_WHAT NEEDS TO BE DONE_
Using the data below, copy every line that contains the word "this".

_RECORD SET_

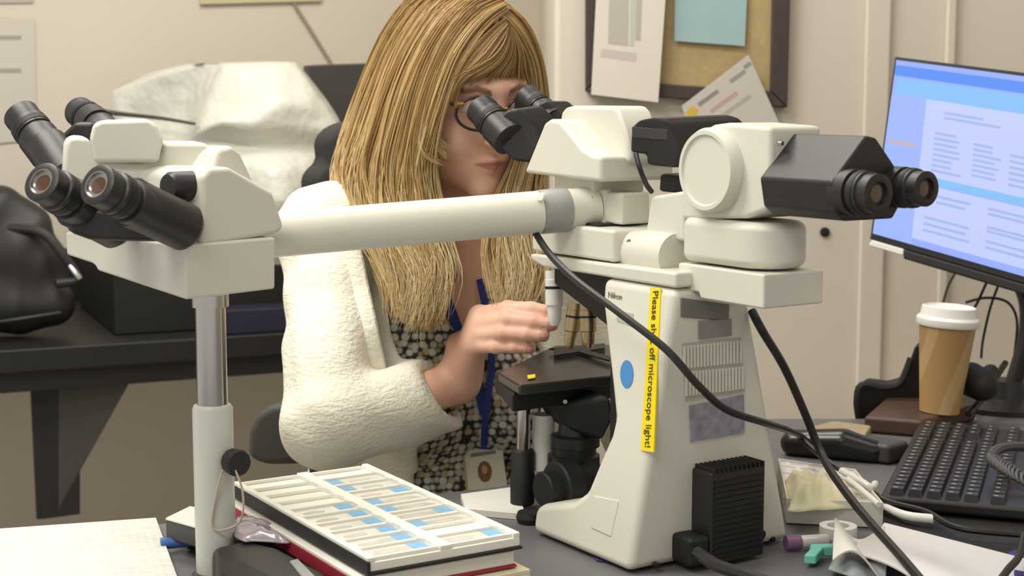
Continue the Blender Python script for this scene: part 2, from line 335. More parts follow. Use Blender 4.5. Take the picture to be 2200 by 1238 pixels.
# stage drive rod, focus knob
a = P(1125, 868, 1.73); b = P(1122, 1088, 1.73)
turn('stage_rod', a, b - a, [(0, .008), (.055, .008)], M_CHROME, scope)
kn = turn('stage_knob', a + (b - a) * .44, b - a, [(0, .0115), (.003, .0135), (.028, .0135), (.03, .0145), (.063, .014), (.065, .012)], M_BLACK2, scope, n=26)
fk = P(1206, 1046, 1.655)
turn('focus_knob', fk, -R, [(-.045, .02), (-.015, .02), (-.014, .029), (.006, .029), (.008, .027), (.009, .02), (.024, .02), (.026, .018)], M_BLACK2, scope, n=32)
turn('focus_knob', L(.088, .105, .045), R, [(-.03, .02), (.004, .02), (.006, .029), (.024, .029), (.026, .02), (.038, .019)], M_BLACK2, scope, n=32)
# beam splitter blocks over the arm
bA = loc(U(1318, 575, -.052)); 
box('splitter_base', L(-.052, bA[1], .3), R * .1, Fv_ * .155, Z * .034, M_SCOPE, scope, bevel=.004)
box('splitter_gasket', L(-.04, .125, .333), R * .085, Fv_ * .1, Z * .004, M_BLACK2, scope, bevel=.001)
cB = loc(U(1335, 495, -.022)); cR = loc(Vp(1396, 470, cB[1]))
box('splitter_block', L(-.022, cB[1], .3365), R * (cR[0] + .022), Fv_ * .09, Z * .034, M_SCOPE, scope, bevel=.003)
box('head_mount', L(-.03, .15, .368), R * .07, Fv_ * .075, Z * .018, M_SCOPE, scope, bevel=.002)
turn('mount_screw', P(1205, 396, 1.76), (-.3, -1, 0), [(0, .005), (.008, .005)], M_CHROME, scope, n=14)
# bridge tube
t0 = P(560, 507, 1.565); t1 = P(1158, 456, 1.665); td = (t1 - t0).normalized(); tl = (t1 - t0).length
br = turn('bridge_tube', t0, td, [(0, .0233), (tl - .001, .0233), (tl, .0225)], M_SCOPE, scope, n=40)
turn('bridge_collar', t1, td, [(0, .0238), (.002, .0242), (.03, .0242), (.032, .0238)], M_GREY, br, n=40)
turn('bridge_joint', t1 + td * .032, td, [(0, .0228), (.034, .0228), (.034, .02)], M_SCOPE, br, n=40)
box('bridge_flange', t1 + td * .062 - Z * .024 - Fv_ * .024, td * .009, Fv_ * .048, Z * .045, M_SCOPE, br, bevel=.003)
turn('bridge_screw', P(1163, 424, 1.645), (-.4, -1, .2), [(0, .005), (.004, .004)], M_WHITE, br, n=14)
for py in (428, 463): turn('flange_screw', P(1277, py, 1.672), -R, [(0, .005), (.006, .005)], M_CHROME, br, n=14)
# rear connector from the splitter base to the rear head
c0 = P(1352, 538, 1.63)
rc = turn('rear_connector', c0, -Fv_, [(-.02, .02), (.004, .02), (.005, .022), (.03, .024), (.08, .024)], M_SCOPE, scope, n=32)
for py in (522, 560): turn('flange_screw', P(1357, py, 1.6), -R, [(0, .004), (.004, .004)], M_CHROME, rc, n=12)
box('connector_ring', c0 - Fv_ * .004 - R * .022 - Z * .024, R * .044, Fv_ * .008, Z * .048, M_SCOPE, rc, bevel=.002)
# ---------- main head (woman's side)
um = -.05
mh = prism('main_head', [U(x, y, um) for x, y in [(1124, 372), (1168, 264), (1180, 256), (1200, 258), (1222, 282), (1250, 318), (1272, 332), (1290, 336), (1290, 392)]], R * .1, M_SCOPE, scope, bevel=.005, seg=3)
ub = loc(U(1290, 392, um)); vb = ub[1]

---

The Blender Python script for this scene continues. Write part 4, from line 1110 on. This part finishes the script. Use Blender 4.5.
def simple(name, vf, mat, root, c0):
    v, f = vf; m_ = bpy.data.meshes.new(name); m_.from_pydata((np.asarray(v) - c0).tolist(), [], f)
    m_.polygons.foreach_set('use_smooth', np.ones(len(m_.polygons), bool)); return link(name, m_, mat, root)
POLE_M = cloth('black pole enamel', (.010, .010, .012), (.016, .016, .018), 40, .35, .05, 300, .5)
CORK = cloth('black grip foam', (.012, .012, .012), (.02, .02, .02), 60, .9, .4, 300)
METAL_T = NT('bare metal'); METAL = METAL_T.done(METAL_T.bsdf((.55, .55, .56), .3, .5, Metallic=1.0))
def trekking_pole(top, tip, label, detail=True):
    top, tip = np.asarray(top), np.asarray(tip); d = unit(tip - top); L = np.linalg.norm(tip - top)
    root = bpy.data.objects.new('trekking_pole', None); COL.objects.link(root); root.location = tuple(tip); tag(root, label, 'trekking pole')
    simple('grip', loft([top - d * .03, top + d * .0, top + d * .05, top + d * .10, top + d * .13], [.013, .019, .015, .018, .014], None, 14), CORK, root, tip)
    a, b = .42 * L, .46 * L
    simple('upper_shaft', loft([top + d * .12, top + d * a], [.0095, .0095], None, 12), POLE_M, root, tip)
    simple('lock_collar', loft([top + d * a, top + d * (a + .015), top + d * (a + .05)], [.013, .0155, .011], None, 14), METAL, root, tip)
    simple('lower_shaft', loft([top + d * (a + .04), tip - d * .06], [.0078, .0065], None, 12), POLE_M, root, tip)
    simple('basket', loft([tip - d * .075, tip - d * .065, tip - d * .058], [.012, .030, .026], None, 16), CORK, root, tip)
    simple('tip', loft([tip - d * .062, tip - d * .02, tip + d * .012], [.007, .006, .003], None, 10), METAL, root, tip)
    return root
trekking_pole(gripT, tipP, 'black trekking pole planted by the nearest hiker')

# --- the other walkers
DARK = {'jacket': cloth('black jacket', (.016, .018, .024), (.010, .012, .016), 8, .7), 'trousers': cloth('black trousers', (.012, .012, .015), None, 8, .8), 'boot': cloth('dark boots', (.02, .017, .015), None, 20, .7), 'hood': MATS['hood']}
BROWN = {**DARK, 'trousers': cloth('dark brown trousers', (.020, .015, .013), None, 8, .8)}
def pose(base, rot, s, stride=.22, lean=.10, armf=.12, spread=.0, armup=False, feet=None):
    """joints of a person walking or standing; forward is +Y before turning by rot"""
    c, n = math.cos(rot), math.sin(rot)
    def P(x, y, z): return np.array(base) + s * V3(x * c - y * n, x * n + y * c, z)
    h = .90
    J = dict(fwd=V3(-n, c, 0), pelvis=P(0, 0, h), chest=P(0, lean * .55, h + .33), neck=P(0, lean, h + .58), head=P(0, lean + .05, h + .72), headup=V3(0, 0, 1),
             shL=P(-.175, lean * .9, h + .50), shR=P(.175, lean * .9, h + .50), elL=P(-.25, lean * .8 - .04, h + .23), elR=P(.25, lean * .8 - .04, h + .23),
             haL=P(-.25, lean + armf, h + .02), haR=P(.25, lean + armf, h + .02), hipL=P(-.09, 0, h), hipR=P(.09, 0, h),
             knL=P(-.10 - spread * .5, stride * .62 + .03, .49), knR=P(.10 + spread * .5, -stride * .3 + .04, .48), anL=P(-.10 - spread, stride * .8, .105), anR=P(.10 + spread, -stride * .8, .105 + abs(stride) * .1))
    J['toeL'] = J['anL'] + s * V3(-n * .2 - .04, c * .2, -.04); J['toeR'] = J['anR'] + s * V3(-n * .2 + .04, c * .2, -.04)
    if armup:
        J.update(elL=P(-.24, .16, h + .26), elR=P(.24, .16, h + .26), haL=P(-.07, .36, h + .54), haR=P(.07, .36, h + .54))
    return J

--

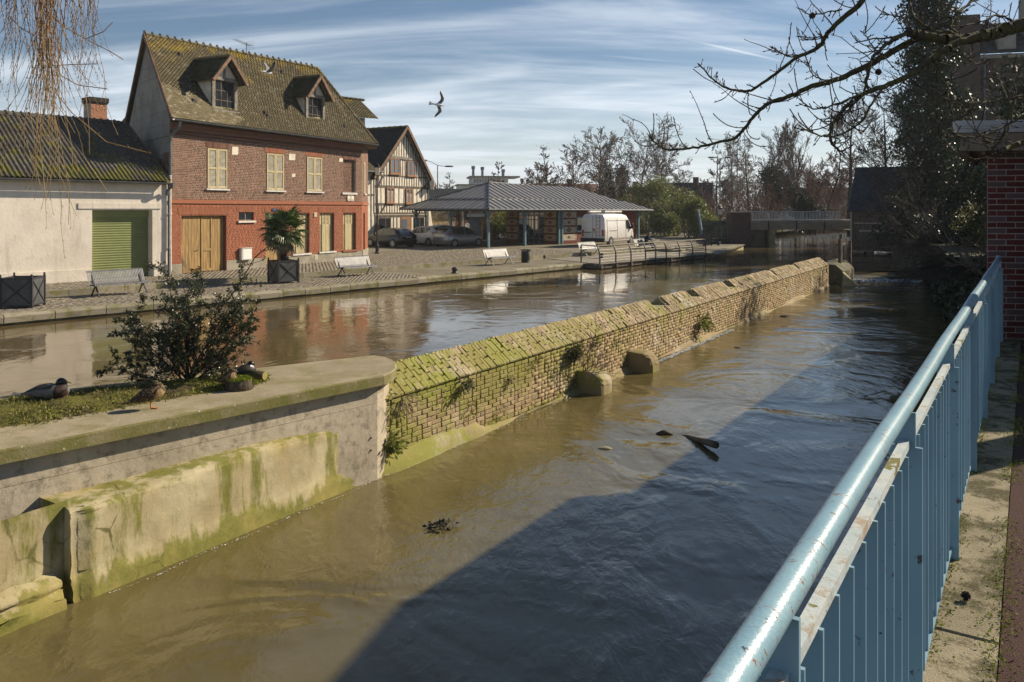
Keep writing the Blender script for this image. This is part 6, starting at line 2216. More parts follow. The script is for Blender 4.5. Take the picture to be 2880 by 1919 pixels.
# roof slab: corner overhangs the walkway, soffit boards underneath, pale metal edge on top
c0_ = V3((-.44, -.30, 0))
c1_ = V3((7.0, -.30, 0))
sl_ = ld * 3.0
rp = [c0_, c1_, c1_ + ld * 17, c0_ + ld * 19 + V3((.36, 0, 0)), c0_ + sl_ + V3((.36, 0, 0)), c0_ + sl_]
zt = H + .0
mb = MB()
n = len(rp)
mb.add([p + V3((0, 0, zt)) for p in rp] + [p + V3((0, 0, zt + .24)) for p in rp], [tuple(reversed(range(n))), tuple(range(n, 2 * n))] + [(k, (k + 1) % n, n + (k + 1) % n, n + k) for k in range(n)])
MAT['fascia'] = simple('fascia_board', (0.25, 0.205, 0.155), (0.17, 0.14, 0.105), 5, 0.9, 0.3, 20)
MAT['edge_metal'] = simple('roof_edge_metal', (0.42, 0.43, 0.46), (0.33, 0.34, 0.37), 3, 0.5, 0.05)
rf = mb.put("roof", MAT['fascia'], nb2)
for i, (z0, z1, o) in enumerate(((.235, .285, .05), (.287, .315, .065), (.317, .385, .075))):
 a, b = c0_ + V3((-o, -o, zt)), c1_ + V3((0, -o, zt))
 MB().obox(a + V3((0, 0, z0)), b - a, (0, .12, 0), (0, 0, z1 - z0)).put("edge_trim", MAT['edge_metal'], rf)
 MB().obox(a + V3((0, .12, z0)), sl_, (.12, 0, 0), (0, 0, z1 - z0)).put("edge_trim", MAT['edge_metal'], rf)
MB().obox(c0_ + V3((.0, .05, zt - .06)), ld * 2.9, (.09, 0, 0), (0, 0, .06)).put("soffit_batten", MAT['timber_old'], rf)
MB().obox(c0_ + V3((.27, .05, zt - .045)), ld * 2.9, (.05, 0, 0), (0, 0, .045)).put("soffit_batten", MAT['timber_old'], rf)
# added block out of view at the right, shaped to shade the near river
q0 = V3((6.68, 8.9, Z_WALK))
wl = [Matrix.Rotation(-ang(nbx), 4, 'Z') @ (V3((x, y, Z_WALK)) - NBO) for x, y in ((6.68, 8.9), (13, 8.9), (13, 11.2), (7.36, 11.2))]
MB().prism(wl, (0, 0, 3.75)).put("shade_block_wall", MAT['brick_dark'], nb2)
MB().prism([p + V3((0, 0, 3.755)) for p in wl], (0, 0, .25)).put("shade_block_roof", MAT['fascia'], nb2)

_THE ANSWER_
Continue the Blender Python script for this scene: part 2, from line 335. More parts follow. Use Blender 4.5. Take the picture to be 2200 by 1238 pixels.
The Blender Python script for this scene continues. Write part 4, from line 1110 on. This part finishes the script. Use Blender 4.5.
Keep writing the Blender script for this image. This is part 6, starting at line 2216. More parts follow. The script is for Blender 4.5. Take the picture to be 2880 by 1919 pixels.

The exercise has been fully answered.